Al final, la noción del poder intelectual y espiritual, relacionado con el aislamiento espiritual y físico, se sostuvo sobre la convicción que en el silencio habitaba cierta sustancia “poderosa, capaz de crear belleza” como escribió Fra Angélico para hablar sobre el recogimiento moral como requisito imprescindible para la noción creativa.
No es casual que Shakespeare tomara la decisión que su Ophelia fuera un personaje solitario. Que a la vez, encarnara la soledad desesperada bajo la sombra de una pasión que le sacudía y le sofocaba.
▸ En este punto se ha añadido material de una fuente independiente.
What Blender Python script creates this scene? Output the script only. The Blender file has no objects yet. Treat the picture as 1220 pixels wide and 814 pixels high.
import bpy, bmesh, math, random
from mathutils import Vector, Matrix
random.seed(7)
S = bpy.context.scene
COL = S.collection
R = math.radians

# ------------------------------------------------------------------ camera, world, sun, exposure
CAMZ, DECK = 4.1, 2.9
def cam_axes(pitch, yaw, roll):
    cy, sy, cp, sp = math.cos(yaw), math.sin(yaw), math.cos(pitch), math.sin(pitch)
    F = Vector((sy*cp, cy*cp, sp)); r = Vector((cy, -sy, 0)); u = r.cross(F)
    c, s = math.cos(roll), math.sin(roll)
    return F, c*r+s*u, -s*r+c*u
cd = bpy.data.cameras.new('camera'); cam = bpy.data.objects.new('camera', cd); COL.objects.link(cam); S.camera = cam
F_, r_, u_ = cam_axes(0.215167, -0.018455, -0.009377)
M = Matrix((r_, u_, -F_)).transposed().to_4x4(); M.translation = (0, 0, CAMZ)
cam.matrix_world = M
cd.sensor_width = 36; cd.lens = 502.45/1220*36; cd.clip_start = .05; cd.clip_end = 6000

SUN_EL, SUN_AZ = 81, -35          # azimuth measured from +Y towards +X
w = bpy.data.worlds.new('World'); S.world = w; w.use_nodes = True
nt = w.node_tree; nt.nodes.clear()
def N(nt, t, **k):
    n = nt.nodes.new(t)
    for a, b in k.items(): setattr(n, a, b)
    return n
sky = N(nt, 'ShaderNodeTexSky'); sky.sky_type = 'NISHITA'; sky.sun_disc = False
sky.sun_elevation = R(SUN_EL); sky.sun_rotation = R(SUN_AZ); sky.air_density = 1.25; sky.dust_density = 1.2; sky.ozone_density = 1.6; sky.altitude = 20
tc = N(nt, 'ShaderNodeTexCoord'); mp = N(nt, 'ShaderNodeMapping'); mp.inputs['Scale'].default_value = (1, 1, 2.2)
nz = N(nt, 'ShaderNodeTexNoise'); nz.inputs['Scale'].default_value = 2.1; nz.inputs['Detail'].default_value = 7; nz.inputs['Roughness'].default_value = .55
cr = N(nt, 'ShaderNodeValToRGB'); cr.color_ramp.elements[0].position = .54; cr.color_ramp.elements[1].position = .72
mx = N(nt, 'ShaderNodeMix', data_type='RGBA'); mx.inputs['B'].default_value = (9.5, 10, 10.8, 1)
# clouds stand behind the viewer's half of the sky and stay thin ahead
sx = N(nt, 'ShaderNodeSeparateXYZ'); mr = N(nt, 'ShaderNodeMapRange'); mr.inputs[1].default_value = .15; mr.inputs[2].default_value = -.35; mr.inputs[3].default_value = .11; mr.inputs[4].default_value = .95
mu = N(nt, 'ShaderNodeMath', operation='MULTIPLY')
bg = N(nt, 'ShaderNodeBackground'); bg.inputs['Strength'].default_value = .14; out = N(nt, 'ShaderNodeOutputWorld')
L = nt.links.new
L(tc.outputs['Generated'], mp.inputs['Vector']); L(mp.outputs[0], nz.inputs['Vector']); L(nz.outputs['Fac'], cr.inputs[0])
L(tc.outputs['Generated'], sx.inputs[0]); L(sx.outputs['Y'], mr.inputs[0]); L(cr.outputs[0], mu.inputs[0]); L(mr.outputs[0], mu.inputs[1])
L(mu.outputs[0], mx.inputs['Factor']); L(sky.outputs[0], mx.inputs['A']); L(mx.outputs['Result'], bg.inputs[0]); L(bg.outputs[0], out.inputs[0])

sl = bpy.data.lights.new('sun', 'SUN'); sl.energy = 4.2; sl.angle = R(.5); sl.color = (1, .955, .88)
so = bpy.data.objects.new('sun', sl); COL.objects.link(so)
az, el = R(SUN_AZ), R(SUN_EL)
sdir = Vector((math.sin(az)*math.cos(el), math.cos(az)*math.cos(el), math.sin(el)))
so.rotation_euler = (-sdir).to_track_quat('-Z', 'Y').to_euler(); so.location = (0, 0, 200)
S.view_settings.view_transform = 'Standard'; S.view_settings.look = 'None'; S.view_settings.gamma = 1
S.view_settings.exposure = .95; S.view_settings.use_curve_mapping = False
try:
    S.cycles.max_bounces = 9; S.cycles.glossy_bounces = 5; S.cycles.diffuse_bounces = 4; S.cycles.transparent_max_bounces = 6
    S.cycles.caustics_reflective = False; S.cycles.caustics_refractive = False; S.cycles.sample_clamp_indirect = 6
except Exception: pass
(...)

El escritor agregó al personaje no sólo nuevas connotaciones sino que además, sostuvo un discurso novedoso sobre el hecho de la mujer solitaria emparentado con el antiguo concepto de la soledad intelectual.
Como elemento primordial, Ophelia está sola porque es incapaz de expresar todo lo que guarda, lleva y sostiene en su interior, pero a la vez, debe lidiar con la concepción de “lo solitario” que le adjudica su mente inquieta, su necesidad de ser comprendida. Shakespeare muestra a Ophelia — escindida por el poder de su mente , envuelta en un manto iniciático de sufrimiento insoportable — como una línea que sostiene y construye algo más elaborado y profundo. Una mirada sustanciosa sobre los silencios — y su significado — que al final sostiene al personaje más allá de sus palabras.
Al final Ophelia muere y su silencio se extiende en todas direcciones, la hace desaparecer no sólo de escena sino que muestra un espacio destruido en medio de los terrores que sufrió a solas.